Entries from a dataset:
————————
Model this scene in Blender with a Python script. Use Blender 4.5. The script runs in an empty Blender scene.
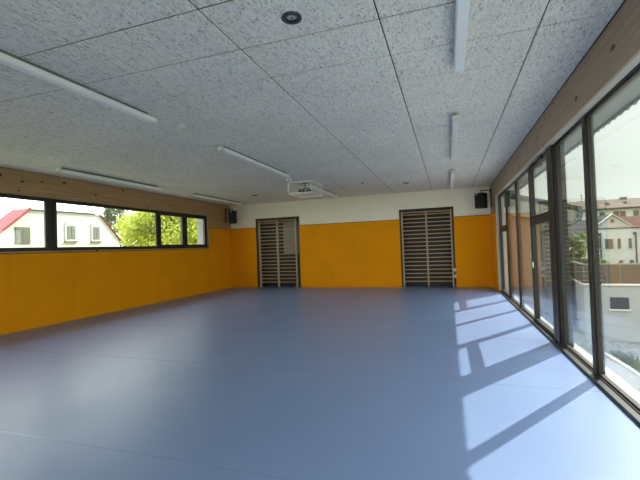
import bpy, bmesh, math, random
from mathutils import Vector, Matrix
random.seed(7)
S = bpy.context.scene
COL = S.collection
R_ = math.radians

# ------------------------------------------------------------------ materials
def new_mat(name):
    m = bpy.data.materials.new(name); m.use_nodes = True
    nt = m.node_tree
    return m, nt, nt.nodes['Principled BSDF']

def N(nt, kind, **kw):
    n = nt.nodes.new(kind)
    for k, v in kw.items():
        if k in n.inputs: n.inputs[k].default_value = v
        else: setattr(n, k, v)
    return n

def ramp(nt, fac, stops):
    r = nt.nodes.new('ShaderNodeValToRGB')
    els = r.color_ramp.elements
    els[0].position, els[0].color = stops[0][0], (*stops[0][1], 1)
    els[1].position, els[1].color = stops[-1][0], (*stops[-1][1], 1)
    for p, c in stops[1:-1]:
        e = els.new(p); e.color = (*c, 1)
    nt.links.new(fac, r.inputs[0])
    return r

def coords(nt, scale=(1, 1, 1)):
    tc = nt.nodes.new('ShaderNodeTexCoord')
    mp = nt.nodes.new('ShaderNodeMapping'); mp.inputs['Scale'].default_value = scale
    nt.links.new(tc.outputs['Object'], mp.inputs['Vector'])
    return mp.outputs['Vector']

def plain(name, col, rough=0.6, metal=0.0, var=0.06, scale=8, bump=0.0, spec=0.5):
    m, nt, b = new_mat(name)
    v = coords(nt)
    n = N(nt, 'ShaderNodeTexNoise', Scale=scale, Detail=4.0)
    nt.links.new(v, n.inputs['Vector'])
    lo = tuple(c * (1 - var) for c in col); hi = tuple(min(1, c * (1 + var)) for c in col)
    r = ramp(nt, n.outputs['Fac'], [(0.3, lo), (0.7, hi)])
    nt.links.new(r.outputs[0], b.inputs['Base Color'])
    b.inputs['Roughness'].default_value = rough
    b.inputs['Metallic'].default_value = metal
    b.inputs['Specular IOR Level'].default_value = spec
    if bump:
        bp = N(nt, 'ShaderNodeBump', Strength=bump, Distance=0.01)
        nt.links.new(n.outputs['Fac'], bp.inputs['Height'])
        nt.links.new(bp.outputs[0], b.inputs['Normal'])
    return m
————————
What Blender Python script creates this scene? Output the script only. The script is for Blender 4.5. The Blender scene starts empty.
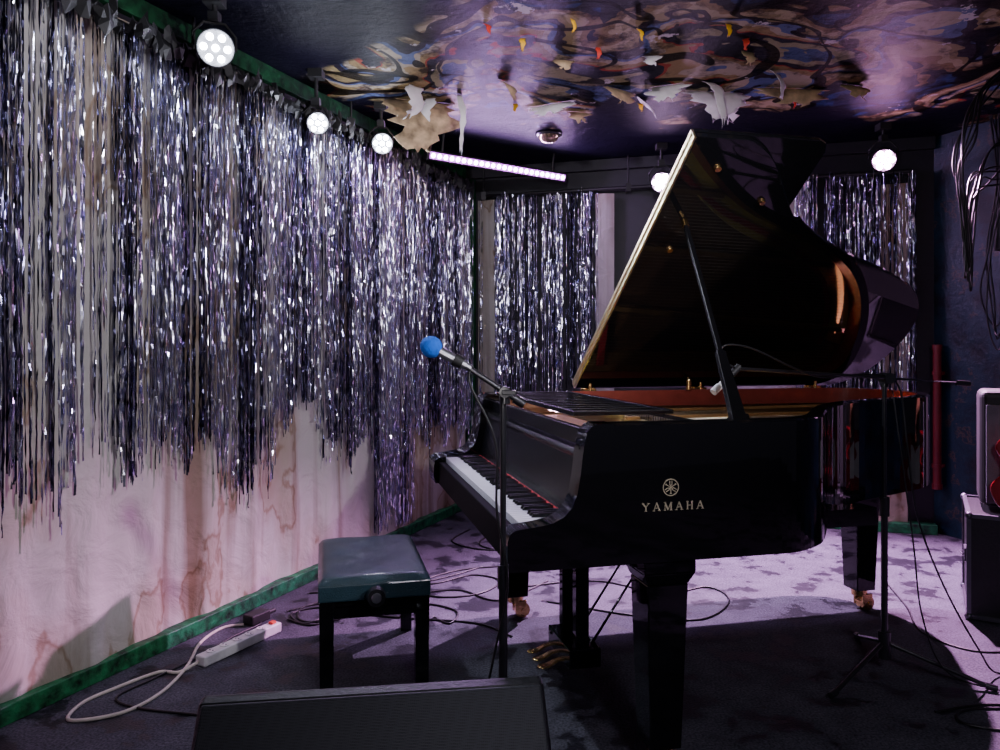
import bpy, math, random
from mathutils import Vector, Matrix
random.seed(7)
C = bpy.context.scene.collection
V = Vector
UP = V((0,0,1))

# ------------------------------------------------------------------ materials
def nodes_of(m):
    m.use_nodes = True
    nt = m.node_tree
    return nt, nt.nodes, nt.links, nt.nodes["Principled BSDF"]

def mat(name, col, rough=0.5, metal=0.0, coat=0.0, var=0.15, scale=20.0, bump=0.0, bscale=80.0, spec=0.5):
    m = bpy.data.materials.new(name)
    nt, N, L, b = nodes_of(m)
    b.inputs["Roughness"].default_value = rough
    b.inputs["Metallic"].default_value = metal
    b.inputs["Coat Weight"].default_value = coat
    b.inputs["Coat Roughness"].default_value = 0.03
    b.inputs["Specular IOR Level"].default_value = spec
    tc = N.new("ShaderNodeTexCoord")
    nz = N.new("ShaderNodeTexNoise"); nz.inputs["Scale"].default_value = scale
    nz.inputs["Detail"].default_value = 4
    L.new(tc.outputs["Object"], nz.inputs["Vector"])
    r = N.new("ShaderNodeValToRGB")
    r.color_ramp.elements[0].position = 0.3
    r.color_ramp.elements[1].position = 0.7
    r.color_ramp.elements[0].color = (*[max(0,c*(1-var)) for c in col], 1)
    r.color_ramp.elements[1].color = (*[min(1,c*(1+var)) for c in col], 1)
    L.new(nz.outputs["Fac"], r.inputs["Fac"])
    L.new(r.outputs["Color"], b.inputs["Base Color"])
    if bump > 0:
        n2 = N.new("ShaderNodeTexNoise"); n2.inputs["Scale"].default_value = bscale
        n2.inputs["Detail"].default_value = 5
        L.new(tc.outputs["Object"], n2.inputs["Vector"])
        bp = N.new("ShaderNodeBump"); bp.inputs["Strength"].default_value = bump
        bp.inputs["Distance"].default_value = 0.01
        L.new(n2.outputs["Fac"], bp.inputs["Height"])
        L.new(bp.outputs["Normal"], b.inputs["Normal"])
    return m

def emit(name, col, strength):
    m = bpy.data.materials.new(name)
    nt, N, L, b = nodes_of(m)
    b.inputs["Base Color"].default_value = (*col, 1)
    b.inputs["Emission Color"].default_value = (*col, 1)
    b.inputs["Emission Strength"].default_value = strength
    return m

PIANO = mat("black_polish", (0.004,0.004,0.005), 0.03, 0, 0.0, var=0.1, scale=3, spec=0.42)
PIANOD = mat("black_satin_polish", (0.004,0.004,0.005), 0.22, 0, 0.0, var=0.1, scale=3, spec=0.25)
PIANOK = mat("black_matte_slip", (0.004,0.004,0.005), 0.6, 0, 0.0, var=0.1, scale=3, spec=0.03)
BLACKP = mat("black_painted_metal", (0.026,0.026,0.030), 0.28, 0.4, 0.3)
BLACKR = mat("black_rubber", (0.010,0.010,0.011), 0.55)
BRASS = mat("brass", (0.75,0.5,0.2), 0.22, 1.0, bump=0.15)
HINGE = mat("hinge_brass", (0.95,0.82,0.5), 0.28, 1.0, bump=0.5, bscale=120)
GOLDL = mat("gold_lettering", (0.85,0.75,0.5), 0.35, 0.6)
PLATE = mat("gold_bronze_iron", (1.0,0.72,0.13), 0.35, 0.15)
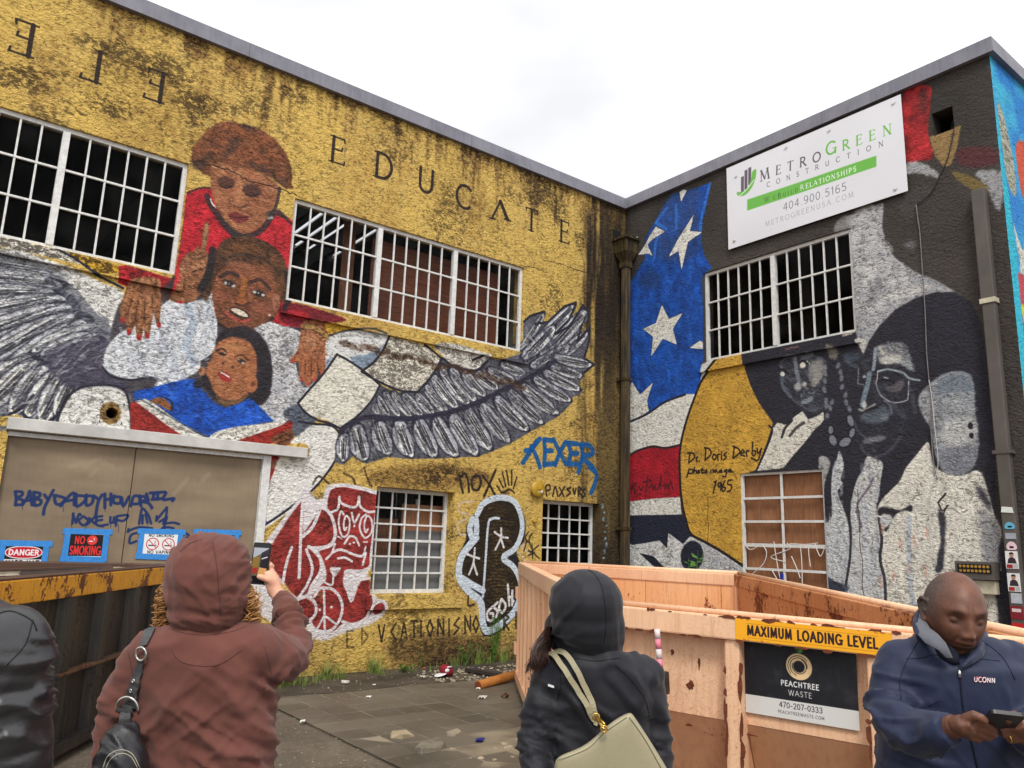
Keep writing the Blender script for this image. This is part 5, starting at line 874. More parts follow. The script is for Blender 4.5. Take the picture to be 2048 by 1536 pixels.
————————
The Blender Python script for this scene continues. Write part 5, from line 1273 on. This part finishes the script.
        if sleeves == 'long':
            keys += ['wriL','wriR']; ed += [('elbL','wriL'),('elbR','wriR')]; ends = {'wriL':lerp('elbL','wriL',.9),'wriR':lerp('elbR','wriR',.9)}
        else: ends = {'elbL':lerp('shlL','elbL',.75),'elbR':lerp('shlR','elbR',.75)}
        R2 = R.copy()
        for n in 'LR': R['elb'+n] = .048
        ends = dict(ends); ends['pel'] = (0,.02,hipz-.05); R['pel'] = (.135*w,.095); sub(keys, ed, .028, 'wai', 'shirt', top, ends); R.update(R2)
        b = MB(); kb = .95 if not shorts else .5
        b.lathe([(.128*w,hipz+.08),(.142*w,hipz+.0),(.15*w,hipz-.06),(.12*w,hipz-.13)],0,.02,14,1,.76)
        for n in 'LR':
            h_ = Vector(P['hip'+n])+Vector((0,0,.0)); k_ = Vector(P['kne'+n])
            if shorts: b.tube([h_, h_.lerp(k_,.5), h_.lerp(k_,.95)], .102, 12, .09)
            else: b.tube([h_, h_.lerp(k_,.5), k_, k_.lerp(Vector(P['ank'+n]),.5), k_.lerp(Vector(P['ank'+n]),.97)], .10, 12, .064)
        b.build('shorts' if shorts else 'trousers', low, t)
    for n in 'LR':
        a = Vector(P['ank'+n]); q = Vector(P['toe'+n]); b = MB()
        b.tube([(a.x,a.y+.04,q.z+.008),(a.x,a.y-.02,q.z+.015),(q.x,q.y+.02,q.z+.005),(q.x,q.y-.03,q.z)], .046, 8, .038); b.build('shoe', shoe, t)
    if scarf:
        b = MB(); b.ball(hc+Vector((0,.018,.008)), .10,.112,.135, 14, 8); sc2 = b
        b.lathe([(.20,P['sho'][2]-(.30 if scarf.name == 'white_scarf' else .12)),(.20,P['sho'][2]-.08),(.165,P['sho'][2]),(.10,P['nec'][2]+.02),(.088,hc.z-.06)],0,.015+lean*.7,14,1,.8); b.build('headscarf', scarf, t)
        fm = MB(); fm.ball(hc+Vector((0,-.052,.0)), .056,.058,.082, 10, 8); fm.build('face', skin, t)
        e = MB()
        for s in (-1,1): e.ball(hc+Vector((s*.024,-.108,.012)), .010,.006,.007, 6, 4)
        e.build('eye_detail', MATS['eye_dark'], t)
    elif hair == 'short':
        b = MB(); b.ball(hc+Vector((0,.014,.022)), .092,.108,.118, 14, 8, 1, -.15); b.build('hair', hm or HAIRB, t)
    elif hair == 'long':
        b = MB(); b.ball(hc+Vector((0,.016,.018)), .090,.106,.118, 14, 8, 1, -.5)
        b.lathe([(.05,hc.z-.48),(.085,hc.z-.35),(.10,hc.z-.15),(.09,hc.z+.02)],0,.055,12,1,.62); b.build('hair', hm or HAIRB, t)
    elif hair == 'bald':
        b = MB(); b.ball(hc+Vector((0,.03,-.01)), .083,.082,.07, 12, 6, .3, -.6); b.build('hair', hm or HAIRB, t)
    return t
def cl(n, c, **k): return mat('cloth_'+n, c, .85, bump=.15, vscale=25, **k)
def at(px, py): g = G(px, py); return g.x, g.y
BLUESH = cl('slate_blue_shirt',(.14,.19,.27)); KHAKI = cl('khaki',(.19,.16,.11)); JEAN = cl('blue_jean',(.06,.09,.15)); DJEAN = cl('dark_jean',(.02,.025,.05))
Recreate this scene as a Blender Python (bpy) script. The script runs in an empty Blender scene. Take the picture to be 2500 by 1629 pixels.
————————
Given exercise ->
Pictures are not part of the copy. Reproduce the lines from the one containing "Model this scene" through the one containing "return m, nt, nt.nodes['Principled BSDF']", exactly and nothing more.

Written answer ->
Model this scene in Blender with a Python script. Use Blender 4.5. The script runs in an empty Blender scene.
import bpy, bmesh, math, random
from mathutils import Vector, Matrix
random.seed(7)
S = bpy.context.scene
COL = S.collection
R_ = math.radians

# ------------------------------------------------------------------ materials
def new_mat(name):
    m = bpy.data.materials.new(name); m.use_nodes = True
    nt = m.node_tree
    return m, nt, nt.nodes['Principled BSDF']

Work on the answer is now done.